Nuestra Generación Z es política en el sentido cultural y moral, menos institucional, pues se moviliza frente a la injusticia, pero no necesariamente en torno a un programa político-ideológico. De ahí que su reto sea transformar la conciencia digital en poder político sostenible.
En definitiva, la convocatoria de exponentes de la Generación Z para que este 15 de noviembre se movilicen en las principales ciudades del país es alentador por qué ocurre justamente en un momento crucial entre violencia criminal y políticas públicas crecientemente militarizadas.
Esto ha puesto nerviosos al poder público y la oposición se soba las manos al ver el río revuelto que es ganancia para pescadores. Las experiencias en otros países han contribuido a cambios políticos, mientras en México los jóvenes han sido dañados por las políticas de militarización y cooptación violenta por los cárteles del crimen organizado.
Basta recordar que fue un un muchacho de 17 años que quitó la vida al joven Carlos Manzo, quien se desempeñaba como Alcalde de Uruapan.
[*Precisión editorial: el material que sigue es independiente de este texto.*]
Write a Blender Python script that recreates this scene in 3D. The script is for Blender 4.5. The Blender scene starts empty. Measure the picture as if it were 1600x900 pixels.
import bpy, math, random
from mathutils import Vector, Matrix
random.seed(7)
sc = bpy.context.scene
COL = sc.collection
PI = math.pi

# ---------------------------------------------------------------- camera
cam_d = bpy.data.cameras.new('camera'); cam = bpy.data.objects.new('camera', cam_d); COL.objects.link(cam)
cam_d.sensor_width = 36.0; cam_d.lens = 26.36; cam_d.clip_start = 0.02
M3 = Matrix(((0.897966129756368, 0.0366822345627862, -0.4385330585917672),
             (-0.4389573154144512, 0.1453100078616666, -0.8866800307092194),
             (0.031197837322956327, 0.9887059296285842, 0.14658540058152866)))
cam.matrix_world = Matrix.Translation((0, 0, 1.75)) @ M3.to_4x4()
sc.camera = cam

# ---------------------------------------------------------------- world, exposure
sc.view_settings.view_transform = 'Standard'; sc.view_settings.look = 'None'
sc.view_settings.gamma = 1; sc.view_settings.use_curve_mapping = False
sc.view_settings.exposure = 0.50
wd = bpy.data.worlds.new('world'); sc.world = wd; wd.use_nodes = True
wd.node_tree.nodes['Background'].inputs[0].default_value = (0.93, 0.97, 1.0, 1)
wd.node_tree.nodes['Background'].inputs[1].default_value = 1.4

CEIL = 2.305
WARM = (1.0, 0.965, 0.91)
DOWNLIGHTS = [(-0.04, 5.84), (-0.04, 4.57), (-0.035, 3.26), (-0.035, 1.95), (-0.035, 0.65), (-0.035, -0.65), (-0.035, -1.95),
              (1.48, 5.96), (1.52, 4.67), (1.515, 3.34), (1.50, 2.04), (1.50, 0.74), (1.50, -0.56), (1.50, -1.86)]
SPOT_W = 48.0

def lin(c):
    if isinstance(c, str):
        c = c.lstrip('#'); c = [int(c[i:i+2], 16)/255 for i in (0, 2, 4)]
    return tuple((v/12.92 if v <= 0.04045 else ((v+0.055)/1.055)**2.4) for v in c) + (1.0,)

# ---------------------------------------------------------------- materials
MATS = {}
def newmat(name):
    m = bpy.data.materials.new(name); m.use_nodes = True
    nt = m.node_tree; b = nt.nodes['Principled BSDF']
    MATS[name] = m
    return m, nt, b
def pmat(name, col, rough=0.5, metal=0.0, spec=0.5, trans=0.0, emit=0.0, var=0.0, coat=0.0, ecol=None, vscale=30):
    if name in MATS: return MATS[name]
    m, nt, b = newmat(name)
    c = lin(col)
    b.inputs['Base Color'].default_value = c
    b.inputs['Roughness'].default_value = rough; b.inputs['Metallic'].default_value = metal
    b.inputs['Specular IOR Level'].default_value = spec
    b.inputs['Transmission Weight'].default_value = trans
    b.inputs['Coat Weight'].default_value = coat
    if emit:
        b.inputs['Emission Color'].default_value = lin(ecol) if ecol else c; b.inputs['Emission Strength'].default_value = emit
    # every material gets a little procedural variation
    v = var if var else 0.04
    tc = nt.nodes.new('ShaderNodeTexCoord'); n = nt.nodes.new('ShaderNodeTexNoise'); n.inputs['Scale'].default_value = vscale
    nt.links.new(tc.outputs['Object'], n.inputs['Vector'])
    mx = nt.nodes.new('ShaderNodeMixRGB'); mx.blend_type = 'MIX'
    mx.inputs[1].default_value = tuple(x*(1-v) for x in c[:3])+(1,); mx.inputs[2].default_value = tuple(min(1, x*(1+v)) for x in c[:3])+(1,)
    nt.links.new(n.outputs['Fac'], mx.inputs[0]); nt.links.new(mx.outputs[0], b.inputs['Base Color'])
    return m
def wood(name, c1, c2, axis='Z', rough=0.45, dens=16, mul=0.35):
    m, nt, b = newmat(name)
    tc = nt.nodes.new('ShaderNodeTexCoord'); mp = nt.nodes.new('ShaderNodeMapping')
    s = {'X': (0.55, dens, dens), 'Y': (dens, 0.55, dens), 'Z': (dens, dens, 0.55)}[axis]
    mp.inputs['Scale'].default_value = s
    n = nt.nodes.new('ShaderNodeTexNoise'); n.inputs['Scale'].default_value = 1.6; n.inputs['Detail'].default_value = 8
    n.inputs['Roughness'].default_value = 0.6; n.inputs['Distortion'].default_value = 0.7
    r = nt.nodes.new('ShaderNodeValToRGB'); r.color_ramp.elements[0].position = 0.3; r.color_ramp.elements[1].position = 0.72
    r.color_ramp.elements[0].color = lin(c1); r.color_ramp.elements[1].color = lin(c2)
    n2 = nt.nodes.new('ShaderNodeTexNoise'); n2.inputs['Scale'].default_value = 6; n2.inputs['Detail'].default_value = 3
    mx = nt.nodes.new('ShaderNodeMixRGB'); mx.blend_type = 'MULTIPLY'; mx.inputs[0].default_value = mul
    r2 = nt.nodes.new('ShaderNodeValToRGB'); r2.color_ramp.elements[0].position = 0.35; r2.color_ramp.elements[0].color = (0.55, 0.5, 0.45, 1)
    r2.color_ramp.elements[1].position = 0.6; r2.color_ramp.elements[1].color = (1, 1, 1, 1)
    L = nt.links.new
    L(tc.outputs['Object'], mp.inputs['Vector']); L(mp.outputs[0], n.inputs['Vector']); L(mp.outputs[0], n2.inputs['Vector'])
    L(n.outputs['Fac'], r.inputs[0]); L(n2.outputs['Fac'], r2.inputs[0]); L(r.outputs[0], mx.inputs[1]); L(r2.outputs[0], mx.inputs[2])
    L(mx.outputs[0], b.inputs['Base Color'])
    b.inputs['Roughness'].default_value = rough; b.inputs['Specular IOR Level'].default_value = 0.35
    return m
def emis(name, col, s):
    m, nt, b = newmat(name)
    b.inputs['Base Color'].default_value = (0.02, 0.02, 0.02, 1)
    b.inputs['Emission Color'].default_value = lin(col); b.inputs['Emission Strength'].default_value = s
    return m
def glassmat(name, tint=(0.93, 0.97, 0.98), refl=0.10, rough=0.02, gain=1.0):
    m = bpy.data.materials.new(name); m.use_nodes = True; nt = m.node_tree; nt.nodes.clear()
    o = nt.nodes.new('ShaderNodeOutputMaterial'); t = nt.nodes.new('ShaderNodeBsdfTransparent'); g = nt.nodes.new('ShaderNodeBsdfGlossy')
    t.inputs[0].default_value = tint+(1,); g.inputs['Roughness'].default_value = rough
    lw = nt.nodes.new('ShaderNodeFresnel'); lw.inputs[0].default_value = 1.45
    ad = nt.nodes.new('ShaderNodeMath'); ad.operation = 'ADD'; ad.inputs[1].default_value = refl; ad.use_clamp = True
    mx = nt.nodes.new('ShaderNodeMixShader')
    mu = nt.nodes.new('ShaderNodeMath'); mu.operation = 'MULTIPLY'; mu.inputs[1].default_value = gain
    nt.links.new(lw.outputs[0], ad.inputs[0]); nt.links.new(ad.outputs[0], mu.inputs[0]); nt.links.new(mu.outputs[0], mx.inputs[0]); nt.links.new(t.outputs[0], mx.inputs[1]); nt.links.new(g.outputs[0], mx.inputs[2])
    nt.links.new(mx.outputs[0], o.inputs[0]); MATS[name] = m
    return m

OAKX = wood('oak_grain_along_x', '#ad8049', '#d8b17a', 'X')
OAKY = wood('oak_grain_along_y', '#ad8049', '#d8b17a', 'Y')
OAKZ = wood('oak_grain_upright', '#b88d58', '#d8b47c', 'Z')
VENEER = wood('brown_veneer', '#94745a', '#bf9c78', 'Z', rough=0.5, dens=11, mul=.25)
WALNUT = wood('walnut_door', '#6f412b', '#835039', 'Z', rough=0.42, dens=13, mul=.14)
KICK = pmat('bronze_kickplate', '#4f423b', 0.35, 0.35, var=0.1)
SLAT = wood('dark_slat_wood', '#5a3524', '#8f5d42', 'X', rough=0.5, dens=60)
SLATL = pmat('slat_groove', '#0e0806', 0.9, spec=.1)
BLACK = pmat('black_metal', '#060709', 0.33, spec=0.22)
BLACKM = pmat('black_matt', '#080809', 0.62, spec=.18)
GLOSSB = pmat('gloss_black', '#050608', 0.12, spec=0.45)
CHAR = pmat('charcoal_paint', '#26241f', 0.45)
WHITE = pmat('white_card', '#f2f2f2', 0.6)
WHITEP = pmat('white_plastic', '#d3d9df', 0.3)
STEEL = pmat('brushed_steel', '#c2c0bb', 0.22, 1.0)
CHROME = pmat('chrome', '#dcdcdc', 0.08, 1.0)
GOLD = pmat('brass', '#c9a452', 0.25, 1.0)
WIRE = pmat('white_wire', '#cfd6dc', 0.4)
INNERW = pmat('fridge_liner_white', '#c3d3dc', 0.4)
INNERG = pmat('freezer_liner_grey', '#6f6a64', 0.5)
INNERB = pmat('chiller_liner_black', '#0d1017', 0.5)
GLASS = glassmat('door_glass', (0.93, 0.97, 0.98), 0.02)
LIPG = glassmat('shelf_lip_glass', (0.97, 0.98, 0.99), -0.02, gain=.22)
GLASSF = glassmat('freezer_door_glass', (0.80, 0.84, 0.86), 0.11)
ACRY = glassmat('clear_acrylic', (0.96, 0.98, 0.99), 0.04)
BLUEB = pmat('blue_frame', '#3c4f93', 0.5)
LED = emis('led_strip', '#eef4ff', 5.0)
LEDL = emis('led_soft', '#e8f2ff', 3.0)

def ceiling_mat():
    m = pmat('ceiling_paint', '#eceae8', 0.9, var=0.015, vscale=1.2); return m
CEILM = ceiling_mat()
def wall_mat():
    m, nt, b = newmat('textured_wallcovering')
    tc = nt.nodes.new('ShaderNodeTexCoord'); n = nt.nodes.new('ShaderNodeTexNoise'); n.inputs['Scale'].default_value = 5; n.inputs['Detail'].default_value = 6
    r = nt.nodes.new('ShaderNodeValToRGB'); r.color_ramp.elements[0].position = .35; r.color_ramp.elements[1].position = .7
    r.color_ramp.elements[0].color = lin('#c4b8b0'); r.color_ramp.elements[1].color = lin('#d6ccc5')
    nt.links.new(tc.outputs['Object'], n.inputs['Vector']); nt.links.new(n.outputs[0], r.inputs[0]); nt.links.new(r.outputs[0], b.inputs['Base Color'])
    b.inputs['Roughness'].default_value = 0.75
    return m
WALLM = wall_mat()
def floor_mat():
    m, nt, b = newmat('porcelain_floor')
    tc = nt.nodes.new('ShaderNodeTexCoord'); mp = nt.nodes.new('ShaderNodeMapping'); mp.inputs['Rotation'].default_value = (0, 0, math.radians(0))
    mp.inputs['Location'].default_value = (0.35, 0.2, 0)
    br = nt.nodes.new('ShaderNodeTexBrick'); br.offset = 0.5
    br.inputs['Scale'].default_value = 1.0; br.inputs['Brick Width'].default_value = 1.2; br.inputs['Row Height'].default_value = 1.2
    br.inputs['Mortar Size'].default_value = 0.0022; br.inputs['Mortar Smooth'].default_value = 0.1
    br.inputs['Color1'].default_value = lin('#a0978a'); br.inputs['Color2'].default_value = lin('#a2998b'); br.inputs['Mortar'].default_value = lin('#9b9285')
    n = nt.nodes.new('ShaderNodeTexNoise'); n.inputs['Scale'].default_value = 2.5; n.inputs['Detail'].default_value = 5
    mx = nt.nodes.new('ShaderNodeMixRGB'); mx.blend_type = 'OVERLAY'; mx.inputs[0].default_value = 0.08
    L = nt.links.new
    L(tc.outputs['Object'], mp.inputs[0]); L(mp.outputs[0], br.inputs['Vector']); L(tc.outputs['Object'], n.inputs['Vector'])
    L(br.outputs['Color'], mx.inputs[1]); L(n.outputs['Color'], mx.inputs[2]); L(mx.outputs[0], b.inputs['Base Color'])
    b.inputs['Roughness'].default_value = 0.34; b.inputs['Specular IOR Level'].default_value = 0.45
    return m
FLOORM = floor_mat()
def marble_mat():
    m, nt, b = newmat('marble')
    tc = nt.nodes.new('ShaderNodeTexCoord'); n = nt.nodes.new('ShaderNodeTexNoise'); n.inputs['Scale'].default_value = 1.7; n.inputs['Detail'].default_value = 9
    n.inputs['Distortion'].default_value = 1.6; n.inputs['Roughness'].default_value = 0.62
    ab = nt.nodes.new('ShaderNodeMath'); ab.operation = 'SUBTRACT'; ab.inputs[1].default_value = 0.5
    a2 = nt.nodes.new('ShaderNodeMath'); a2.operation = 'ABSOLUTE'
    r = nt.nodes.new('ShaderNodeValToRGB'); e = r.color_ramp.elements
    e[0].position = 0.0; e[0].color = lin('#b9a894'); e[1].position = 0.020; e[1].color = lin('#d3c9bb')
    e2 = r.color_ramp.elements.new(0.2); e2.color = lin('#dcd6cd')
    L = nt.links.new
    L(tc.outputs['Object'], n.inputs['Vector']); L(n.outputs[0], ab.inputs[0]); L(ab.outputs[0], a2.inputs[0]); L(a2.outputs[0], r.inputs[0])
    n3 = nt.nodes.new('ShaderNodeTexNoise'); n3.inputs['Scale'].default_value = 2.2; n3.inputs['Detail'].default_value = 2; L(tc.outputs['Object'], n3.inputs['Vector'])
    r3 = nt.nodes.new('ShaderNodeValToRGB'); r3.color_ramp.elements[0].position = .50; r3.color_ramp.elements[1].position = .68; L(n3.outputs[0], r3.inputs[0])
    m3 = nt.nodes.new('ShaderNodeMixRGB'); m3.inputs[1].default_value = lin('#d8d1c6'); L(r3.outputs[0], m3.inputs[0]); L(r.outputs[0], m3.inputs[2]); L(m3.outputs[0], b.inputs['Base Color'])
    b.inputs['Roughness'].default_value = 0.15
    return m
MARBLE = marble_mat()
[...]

Un caso que rápidamente impactó no sólo en la prensa nacional, sino en la internacional, pues, mostró el nivel de violencia en que se desenvuelve el país y lo fallido que han sido las estrategias para reducir sus niveles y el impacto entre los jóvenes lo que le da sentido a esa marcha que no terminan de entender los políticos de la tercera edad y, menos, los impresentables de los últimos escándalos.